The Day Before London's Baptism

I'm just waiting for London to fall asleep so I guess I'll write a little.
Tomorrow is her baptism. I'm going to baptize her. That's going to be great. She's pretty excited. It makes me so happy to see her be excited about doing something so important. I know she doesn't quite understand the magnitude of this decision but it's cool to see her willing to do it simply because it's the right thing to do. Besides, there's always the sacrament. She doesn't have to be perfect from now on. There is time to develop an understanding of the covenants she'll be making.

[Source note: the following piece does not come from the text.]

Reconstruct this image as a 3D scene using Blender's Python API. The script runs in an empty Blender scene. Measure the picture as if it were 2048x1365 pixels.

As for me, I wish I was more pure. It'll be fine but I don't feel fully repentant and free of my addiction. I hope God can have mercy and grace upon me.

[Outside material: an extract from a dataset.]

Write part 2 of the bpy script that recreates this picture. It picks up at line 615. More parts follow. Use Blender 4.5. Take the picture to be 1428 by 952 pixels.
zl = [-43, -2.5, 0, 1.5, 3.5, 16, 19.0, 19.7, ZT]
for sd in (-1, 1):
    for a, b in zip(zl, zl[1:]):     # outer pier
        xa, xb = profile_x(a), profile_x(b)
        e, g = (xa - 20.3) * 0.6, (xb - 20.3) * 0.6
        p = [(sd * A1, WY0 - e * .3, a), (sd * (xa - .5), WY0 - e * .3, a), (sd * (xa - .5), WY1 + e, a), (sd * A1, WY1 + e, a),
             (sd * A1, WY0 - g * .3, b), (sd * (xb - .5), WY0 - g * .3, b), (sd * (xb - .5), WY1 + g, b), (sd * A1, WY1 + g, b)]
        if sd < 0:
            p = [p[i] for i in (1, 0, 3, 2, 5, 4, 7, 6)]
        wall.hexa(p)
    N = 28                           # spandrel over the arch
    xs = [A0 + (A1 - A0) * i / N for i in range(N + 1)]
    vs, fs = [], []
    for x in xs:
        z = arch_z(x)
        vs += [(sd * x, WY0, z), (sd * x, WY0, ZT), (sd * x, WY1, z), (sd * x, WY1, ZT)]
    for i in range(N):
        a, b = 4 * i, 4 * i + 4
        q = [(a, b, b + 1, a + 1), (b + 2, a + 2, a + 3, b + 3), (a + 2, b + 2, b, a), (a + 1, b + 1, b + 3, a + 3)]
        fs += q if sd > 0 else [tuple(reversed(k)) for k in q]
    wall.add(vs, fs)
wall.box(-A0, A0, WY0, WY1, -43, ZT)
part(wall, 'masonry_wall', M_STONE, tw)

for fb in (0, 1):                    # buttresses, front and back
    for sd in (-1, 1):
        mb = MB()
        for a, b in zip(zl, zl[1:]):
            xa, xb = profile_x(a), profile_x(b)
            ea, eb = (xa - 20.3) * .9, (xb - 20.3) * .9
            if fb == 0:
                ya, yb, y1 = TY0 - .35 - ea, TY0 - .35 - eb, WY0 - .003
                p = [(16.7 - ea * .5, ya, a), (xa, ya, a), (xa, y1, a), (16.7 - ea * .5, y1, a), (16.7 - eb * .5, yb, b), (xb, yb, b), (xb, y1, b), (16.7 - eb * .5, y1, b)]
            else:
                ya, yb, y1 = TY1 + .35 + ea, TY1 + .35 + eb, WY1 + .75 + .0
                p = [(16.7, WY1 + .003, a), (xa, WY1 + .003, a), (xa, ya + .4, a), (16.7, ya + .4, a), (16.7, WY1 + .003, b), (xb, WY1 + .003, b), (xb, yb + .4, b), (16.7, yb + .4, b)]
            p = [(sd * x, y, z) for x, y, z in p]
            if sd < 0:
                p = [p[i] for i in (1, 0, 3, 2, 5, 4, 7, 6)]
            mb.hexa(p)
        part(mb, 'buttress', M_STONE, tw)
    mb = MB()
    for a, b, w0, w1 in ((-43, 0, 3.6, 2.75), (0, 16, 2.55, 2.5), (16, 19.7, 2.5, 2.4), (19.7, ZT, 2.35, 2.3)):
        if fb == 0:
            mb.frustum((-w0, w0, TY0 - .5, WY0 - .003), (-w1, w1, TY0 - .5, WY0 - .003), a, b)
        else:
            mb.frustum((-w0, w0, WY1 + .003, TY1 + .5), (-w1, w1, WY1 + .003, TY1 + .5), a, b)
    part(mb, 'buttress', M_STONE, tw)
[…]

I don't know what else to write about. I still think about Colleen. Not as much. She texted me something about her work that related to something we had talked about before and it's nice to know she still thinks about me and that things remind her of me, of us.
I always respond with something short and sweet. Then she responds with something shorter, and that's it. In a couple of days she will text me again and it will go the same way. Sometimes we text for a little longer, but I think she's enjoying her space right now while I suffer through it. It's not that bad, though. I'm getting used to it and I think that's good. I need to stop feeling so lonely and sad. I shouldn't be drowning in self pity all the time. It's time to buck up and move on with things. I'm trying to tell myself that it's over between us. I'm preparing myself for the final conversation in which she or I decide it's not going to work. My heart still has hope for we will make something of this but I'm trying to accept the loss.